Die bisherigen Ergebnisse feierte de Maizière als Erfolg, es seien 70 Prozent der Gesuchten richtig erkannt worden. Bei unter einem Prozent seien Personen irrtümlich als eine der Freiwilligen identifiziert worden. Doch was würde diese Quote bedeuten, wenn aus dem Experiment ein regulärerer Betrieb werden würde? Dass in weniger als einem Prozent Fehlalarm ausgelöst wird, weil ein zufälliger Bahnhofsbesucher als mutmaßlicher Verbrecher erkannt wird, klingt zunächst nicht nach viel. Rechnet man das auf die täglich über 100.000 Reisenden an dem Verkehrsknotenpunkt hoch, ergeben sich jedoch 1.000 falsche Verdächtige. Tragen Personen Schals und Mützen, erschwert das die Erkennung zusätzlich.

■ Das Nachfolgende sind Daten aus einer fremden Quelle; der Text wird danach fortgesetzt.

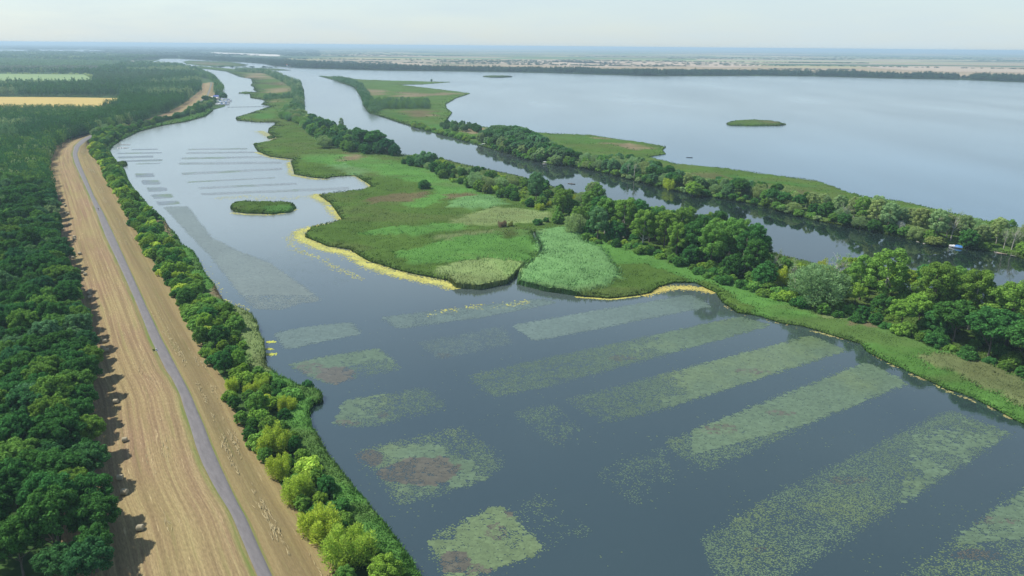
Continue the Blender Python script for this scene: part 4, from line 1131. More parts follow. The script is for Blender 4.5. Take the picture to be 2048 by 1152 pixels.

Datenschützer und Bürgerrechtler üben seit Beginn der Experimente heftige Kritik. Die Berliner Datenschutzbeauftragte Maja Smoltczyk kritisierte, die Gesichtserkennung verstoße gegen das Recht, sich unbeobachtet und anonym in der Öffentlichkeit zu bewegen. Die Verhaltenserkennung könne dazu führen, dass Menschen sich einem mutmaßlich unauffälligen, konformen Verhalten anpassen. Denn wer will schon, dass die Software Alarm schlägt, nur weil man gerade vor der Prüfung nervös am Bahnsteig auf- und abläuft oder weil die S-Bahn mal wieder zu spät kommt?